Black Friday: a day of shopping gluttony, preceded by a day of Thanksgiving food gluttony, followed by a Saturday of holiday media gluttony. If there’s a reason why Americans are the most obese people in the world, this might have something to do with it. But I still have some “reservations” about how we treat people.

“Indian Toilet. Indian Toilet Paper.”

You’ve been there. I know you have. You might not admit it, but we’ve all experienced one of the biggest fears known to the civilized world: having to take a dump without a clean toilet in sight.

I was nine years old when I first visited family in the country of India with my parents. After a lengthy eight-hour drive from the airport with no air conditioning through the overcrowded streets of rude people, rickshaws, and eunich beggars, the first thing I wanted to do after arriving at the destination was to visit the “porcelain bank” to make a deposit, and then take a nice hot shower to relax from a long day. I went inside the house and asked my new aunt where the bathroom was located, and she pointed outside to a brown and silver metal door. “The kingdom of relief awaits.” I thought as I walked outside. When I opened the door, I thought there was a misunderstanding. Inside, there was a porcelain hole in a small 3×5-foot closet with a large plastic cup underneath a water faucet; and a giant lizard on the ceiling wall. Confused, I went back inside and asked for the toilet again and also for some toilet paper. My aunt took me back outside, pointed to the hole in the ground and said “Indian toilet.” She then pointed to the cup and water faucet and said “Indian toilet paper.” I was shocked and disgusted at this idea.
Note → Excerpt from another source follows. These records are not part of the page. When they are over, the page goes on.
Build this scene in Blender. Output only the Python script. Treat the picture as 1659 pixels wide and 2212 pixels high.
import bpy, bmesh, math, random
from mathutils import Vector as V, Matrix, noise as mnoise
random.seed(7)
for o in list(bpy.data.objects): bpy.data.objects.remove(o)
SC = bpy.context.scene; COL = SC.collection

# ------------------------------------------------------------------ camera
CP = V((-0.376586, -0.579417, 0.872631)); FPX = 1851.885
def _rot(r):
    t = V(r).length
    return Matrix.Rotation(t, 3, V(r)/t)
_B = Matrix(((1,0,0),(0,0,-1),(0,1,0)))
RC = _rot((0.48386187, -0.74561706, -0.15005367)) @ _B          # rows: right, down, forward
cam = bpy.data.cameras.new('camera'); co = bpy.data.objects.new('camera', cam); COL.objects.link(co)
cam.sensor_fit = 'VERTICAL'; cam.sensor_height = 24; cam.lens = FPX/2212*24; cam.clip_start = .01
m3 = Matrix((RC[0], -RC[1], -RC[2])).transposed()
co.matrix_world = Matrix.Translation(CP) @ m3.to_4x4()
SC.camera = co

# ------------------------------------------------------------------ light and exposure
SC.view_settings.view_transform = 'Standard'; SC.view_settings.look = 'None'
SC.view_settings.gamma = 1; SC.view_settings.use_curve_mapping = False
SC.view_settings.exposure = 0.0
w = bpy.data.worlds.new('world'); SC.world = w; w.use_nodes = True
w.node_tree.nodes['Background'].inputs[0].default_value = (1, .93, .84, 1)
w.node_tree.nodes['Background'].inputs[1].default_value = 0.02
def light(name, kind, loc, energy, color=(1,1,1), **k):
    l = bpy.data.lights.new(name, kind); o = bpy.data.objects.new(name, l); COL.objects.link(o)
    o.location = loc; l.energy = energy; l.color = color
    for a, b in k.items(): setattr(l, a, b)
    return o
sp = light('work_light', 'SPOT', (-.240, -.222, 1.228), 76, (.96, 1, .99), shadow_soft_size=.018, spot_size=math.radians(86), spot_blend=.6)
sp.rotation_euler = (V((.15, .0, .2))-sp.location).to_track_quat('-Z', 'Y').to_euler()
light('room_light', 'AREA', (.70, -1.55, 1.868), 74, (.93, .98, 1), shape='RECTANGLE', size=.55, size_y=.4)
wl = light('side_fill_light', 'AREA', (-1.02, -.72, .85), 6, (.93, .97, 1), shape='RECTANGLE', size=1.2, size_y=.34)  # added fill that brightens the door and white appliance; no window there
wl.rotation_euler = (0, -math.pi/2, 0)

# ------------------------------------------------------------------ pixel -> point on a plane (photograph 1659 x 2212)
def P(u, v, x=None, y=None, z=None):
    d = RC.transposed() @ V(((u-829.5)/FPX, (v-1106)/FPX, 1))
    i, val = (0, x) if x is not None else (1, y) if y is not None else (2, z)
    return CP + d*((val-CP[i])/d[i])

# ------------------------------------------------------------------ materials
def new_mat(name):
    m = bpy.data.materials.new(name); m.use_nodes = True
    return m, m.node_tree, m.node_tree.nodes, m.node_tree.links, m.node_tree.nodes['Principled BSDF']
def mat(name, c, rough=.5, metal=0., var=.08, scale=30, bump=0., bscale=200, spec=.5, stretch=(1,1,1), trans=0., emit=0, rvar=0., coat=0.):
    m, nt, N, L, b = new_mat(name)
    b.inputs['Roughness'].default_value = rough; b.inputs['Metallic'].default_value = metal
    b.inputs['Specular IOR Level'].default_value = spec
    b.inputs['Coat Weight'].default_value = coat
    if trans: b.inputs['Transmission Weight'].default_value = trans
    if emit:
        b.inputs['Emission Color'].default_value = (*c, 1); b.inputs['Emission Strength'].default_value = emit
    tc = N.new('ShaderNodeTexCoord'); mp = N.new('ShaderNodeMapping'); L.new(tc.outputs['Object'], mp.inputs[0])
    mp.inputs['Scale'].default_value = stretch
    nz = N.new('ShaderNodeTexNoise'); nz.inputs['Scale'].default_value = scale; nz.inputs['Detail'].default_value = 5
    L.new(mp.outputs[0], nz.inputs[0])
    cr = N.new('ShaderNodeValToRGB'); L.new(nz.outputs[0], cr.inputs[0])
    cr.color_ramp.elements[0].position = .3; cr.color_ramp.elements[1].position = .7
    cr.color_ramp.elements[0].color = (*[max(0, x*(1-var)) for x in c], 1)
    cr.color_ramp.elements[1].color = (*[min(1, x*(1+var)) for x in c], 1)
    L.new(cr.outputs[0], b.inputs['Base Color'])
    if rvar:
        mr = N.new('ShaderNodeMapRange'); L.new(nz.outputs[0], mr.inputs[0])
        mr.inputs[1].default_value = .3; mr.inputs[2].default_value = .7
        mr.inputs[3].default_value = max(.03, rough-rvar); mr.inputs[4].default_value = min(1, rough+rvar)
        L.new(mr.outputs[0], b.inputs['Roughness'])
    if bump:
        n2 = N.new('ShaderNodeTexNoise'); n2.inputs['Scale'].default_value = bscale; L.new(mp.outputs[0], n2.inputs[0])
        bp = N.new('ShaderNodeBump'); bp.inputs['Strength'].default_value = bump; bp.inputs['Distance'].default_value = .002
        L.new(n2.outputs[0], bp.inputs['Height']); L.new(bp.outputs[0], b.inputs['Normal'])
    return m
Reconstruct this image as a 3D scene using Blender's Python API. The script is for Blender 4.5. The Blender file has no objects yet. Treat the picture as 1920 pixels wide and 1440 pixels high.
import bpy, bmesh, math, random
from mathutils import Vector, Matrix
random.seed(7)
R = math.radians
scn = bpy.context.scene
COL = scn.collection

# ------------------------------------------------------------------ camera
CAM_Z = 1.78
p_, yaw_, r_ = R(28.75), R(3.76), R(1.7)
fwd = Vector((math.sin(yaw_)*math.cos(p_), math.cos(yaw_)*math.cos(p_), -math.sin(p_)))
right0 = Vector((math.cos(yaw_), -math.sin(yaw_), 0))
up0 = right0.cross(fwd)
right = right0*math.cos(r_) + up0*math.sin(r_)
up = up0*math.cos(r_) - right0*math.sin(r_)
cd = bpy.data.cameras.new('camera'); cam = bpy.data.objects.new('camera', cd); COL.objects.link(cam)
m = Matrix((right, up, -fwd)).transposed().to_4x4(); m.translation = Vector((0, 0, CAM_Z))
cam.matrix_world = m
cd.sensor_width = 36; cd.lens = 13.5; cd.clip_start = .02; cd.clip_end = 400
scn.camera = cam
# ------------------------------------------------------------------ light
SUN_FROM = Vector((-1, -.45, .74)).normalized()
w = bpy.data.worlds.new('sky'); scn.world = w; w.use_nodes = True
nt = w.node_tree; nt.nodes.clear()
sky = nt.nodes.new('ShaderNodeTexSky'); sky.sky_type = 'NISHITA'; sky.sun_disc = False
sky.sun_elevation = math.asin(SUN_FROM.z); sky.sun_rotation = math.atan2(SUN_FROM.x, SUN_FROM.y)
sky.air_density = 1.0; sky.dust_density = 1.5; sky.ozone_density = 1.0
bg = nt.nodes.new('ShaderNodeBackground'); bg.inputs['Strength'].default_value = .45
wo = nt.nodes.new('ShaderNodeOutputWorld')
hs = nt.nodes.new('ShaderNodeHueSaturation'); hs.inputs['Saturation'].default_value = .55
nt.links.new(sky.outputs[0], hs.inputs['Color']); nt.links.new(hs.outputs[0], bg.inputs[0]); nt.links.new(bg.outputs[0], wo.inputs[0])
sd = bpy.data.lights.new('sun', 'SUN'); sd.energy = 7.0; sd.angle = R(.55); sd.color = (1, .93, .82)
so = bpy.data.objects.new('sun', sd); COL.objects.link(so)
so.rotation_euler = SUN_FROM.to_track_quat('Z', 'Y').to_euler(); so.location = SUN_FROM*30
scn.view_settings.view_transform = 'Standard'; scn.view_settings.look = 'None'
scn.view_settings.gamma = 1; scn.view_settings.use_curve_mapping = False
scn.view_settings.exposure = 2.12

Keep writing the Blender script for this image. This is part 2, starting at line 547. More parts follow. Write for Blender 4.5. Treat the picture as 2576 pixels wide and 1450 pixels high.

But nature was calling, and it does not care about morals or values when you have to go.

It’s not easy to squat over a hole in the ground to take a dump, let alone ignore a large lizard on the ceiling above. Sitting in that position made it impossible to relax enough to let anything pass through. After a few days, I was finally able to accomplish something. Sort of. Nothing says welcome to a foreign country better than having to clean up by splashing freezing water on your private credentials.

The following day, we went to go visit family friends that lived in the neighboring village. I had to go “fulfill my duties” again, but didn’t see a bathroom in sight. I asked my cousin, and he stood there for a minute. He then proceeded to give me his small half-filled bottle of water and chuckled as he pointed outside to the sunflower fields and said, “Indian toilet.”